> _GOAL_
Find the word "scene" in the listing; pull out each line holding it.

Begin

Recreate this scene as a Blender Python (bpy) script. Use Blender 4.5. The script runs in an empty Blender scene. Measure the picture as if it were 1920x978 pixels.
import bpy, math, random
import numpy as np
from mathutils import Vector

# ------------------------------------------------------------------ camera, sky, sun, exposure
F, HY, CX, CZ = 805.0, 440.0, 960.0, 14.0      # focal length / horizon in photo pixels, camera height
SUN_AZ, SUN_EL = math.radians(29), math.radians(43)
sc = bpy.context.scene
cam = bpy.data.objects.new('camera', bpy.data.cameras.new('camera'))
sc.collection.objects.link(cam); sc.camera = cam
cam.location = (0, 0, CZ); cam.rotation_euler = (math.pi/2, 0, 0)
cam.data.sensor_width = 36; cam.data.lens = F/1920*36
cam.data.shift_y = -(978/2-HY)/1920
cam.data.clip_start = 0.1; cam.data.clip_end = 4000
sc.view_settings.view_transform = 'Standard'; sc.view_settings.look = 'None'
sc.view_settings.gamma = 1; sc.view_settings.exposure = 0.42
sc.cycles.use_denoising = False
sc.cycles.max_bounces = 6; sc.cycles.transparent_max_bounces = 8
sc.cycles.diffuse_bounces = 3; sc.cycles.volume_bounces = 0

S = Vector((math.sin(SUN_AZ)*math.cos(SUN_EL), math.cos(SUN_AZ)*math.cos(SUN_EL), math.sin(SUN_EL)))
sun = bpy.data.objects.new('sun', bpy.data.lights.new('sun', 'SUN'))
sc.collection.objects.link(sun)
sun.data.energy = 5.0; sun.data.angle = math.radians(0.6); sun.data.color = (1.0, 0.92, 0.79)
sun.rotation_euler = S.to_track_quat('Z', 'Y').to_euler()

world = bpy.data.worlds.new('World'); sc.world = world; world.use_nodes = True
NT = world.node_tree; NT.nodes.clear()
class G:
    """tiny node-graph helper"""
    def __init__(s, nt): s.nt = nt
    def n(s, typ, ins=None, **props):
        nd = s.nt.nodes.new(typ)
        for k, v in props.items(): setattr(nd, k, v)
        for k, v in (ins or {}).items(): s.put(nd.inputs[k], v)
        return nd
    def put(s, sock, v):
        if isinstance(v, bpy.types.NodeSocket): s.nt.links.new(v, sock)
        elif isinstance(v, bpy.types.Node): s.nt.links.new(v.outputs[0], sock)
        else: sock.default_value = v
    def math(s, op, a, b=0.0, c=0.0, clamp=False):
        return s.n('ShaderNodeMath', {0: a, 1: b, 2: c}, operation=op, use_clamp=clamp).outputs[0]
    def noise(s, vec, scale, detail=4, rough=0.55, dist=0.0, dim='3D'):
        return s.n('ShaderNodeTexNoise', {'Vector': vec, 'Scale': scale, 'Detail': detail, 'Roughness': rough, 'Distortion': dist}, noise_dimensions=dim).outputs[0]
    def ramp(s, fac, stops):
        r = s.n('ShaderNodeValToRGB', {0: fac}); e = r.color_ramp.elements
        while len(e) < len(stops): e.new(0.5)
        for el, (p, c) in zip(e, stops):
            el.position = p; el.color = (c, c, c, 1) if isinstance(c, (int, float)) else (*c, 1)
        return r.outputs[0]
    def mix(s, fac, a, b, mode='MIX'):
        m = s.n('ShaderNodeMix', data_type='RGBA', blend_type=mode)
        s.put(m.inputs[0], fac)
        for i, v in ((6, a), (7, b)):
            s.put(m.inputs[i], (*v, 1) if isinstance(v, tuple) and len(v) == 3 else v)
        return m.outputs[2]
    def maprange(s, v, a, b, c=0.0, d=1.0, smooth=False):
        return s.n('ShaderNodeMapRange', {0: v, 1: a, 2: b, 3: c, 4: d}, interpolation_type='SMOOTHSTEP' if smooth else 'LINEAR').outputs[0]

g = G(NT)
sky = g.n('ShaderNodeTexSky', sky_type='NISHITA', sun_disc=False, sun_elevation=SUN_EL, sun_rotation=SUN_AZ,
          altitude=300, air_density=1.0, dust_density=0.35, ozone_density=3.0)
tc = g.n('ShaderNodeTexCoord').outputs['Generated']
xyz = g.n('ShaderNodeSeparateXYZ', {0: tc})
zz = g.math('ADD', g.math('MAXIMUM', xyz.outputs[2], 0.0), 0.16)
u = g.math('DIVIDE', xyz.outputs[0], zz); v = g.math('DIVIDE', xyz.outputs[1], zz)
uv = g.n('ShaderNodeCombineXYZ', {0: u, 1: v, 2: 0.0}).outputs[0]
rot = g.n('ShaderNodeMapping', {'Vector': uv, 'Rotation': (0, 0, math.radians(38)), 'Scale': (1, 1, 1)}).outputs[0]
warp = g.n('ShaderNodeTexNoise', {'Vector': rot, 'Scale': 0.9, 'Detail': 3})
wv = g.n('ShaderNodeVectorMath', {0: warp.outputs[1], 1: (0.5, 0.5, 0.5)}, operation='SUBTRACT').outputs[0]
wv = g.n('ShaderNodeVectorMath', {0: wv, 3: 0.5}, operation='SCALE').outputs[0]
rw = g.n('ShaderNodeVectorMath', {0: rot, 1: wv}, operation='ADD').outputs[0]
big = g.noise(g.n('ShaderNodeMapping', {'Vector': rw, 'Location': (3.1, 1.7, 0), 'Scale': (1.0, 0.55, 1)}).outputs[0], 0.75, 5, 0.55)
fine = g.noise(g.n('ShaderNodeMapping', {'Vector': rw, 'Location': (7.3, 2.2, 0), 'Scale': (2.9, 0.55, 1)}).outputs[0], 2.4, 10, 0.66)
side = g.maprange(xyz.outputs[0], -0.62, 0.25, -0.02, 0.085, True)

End

> _ANSWER FOR THE TASK_
Recreate this scene as a Blender Python (bpy) script. Use Blender 4.5. The script runs in an empty Blender scene. Measure the picture as if it were 1920x978 pixels.
sc = bpy.context.scene